Le piante vanno asportate». Difficile ipotizzare le modalità con cui questo lavoro, che si preannuncia di lunga durata, si possa concretizzare. Potrebbe, per esempio, essere necessario uno svaso straordinario, per rispondere sia a criteri ambientali sia a principi di sicurezza ed efficienza dell'impianto stesso. La fase successiva potrebbe consistere proprio nella rimozione dei tronchi e della ramaglia tramite una ditta specializzata. Ottantasette anni fa si evitò di ricorrere alle opere di scarico lungo la diga per non indebolirla. Così si ricorse a sfioratori in cemento armato formati da una serie di pozzi a bicchiere, disposti in due gruppi. Quello più a monte è formato da otto bicchieri ellittici, aventi la bocca da sei a tre metri; quello a valle comprende altri quattro bicchieri, di cui tre identici ai precedenti ed uno rettangolare.
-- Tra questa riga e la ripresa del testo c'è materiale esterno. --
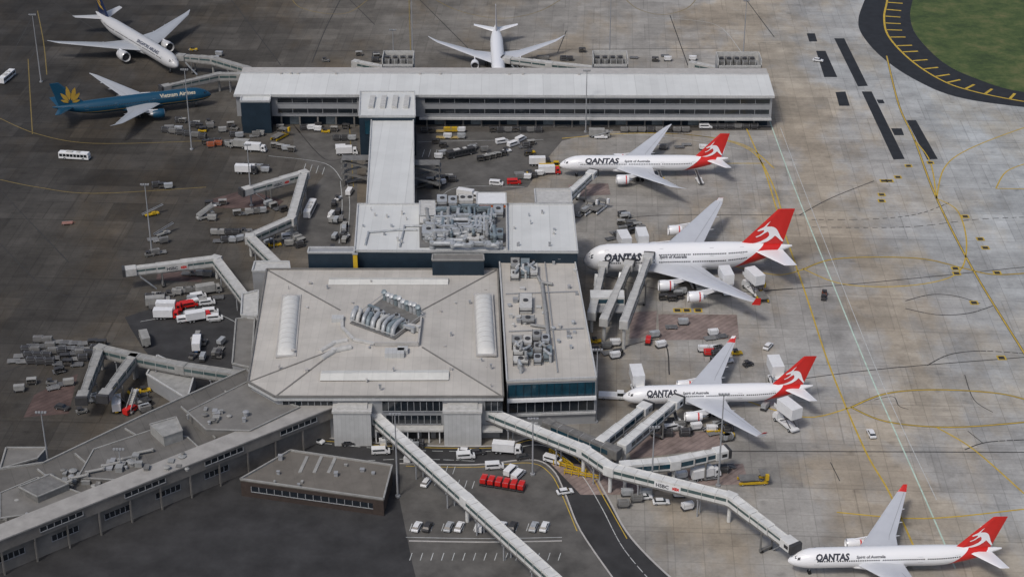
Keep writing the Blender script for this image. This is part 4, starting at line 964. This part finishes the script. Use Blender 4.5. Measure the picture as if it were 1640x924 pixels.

In questi giorni le immagini, riprese dai vigili del fuoco, dai tecnici e dai cittadini, fotografano la gola completamente ricoperta da alberi, rami, fango e detriti: materiale che la violenta forza dell'acqua del Piave ha raccolto, anche da tutti gli affluenti, ed ammucchiato nei pressi della diga durante i giorni del maltempo in una delle tante foto che, simbolo dell'alluvione, hanno fatto il giro di tutto il mondo, suscitando l'interesse dei media internazionali.